I had an interesting experience on the underground the other day.
I was on the way back from some place near Wembley at around 11am on a Sunday morning. Why I was all the way out in the middle of nowhere (Zone 4) is another story.
Having had no sleep, and having spent the night in a highly intoxicated state, my altered sense of consciousness finally allowed me to realise that I was not real.
Nothing around me felt tangible. I looked at some of the passengers around me, and their perplexed and/or disproving return glances confirmed to me that I must be an intrusion on somebody else’s dream. As in inception. Why else would they find the presence of a girl wearing a circus ring-woman’s outfit, a flowery dress, patchwork harem trousers and a face of death an issue. I was wearing all clothes available to me because the world was so cold. I have never been so cold on the consistently thirty degrees celcius underground.
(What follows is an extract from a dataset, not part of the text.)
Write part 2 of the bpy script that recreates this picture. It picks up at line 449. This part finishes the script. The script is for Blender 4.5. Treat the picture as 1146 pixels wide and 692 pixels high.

The floor seemed incredibly far away from me. I didn’t trust my own thoughts anymore. The metropolitan line was a lie. The metropolitan line was also incredibly comfortable. Rationally, I knew that the metropolitan line was not comfortable. Therefore, this couldn’t be the real metropolitan line.
Next, there was nothing. A peaceful nothing that I wasn’t even aware of. It must be what death is like.
I was abruptly awoken from my nothing-ness by a friendly man in a uniform who informed me that I was in Aldgate. I had been peacefully sleeping on the train for ten minutes after it had stopped at the end of the line, and the driver had alerted a member of station staff. Out of concern or fear, I shall never know.
There isn’t an interesting ending to this short story. My bed felt like the most buttery soft object in the world. For the rest of the week my body clock was severely broken. That’s it. I have not learned any lessons.